Benchtop D+D LENR at Lawrence Berkeley Lab/MIT

  • New preprint ---

    "Investigation of light ion fusion reactions with plasma discharges"

    ABSTRACT:

    The scaling of reaction yields in light ion fusion to low reaction energies
    is important for our understanding of stellar fuel chains and the development
    of future energy technologies. Experiments become progressively more
    challenging at lower reaction energies due to the exponential drop of fusion
    cross sections below the Coulomb barrier. We report on experiments where
    deuterium-deuterium (D-D) fusion reactions are studied in a pulsed plasma in
    the glow discharge regime using a benchtop apparatus. We model plasma
    conditions using particle-in-cell codes. Advantages of this approach are
    relatively high peak ion currents and current densities (0.1 to several A/cm^2)
    that can be applied to metal wire cathodes for several days. We detect neutrons
    from D-D reactions with scintillator-based detectors. For palladium targets, we
    find neutron yields as a function of cathode voltage that are over 100 times
    higher than yields expected for bare nuclei fusion at ion energies below 2 keV
    (center of mass frame). A possible explanation is a correction to the ion
    energy due to an electron screening potential of 1000+/-250 eV, which increases
    the probability for tunneling through the repulsive Coulomb barrier. Our
    compact, robust setup enables parametric studies of this effect at relatively
    low reaction energies.


    https://arxiv.org/abs/1905.03400

  • " Detection of Xrays induced by high energy electrons (15 keV) in a scanning electron microscope showed a surface composition of palladium with significant contributions from carbon (30 at%) and oxygen (20 at%) in the top 100 nm.
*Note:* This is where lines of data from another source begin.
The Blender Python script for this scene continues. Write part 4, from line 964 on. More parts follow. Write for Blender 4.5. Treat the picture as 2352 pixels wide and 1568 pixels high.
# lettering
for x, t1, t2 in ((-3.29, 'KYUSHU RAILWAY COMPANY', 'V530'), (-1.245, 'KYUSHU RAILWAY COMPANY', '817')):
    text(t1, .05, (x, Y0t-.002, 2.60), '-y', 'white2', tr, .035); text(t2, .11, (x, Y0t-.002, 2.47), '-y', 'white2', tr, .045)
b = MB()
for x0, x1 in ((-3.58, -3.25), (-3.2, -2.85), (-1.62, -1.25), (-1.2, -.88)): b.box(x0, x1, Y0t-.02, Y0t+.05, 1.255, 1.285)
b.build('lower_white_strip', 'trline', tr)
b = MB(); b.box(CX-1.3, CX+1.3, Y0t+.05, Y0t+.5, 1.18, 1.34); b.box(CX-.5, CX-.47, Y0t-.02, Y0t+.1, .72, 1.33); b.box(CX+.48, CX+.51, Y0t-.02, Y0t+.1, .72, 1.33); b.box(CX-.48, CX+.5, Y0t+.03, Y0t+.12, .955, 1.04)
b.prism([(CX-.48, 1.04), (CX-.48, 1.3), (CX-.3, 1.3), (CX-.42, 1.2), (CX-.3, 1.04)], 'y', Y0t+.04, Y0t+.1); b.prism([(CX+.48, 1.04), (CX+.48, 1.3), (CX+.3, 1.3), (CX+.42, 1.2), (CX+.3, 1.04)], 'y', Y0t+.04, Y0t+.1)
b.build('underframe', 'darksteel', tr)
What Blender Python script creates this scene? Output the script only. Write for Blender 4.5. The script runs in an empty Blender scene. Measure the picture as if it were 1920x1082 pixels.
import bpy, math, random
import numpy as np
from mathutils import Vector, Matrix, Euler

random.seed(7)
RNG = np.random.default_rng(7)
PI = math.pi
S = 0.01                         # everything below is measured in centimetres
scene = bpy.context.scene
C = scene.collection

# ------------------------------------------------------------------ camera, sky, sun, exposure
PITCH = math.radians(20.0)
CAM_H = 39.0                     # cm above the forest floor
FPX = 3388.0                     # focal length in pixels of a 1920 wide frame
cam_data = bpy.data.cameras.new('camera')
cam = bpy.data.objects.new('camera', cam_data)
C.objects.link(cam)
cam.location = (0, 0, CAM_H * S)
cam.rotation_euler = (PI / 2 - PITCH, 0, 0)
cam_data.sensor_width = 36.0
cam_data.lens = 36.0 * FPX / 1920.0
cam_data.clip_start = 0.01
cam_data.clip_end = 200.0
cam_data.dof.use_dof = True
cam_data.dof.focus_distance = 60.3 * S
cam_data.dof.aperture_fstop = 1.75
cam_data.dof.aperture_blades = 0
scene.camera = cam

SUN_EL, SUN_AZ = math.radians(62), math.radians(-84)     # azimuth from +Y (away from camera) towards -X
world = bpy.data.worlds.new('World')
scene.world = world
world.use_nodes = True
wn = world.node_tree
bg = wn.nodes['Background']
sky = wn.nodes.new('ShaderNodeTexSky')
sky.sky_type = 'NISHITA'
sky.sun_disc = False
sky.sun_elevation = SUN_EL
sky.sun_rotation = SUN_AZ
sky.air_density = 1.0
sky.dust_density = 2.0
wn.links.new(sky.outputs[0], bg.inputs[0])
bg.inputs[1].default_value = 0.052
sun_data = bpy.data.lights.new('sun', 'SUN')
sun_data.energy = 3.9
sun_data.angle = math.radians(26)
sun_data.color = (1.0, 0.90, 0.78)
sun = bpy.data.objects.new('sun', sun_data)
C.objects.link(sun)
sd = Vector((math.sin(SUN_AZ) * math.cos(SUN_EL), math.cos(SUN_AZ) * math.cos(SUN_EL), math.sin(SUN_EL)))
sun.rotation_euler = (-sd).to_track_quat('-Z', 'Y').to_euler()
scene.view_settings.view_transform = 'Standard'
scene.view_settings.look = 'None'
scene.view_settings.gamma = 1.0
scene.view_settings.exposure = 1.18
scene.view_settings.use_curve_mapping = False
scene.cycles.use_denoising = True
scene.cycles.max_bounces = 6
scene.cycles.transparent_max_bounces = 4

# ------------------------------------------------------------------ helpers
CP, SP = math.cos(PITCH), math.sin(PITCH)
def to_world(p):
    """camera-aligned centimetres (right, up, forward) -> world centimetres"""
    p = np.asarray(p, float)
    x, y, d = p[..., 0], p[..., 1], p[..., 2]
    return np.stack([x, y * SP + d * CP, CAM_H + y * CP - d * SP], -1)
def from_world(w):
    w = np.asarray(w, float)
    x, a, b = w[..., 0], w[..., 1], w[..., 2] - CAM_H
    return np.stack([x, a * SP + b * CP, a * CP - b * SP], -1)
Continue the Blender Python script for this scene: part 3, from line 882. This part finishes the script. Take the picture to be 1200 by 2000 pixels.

The control sample wires had a near-surface composition with smaller contributions from oxygen and carbon (14 at% each)


    Research question .. did the carbon come from stainless steel?

  • Good to see this fascinating additional experimental work casting light on electron screening in lattices. That is one of the more plausible ways in which LENR might be encouraged to happen. Sure, D+D is neutronic, but at low rates, with the effect only occasionally observed, that would be compatible with some of the results. Others - well - we know for sure that not all LENR claimed anomalies are correctly interpreted, because the underlying interpreting theories are so incoherent.

  • electron screening... is one of the more plausible ways that LENR might.. happen


    Shenkel at al,2019 seem to have some inconsistency.. incoherence about Reference 8.

    Is it included in References 5-11 or not?

    I might ask them whether their results are consistent or inconsistent

    with the 2005 Lipson Rusetski Miley and Karabut's 650 Ev result.


    ""But an electron screening potential of ~1000 eV is not consistent with established theories of electron screening, which reproduce measured values from gas phase experiments of ~27 eV [1, 5-11]. The value of Ue from our measurements in the neutron channel is consistent with earlier results in a similar glow discharge plasma regime and measurements of protons from D-D fusion reactions [8].""

    [8] A. G. Lipson, A. S. Rusetski, A. B. Karabut, and G. Miley, Journal of Experimental and Theoretical Physics 100 , 1175 (2005).


    Lipson et al stated a mystery in 2005

    ""Note that so far the screening mechanism of DD-reaction in metals remains a mystery because there is no developed approach

    to explain Ue > 100 eV (strongly above adiabatic limit) by normal valence electron screening.

    Here we note that metal host inner electron shells may somehow take part in the screening""


    The 2019 authors present no plausible explanation for the mystery that Lipson et al stated in 2005, 14 years earlier.

    but restate it as ""~1000 eV is not consistent with established theories of electron screening""


    Perhaps the increased neutron emissions in in the 2019, 2005 exptal setups are not due to electron screening at all.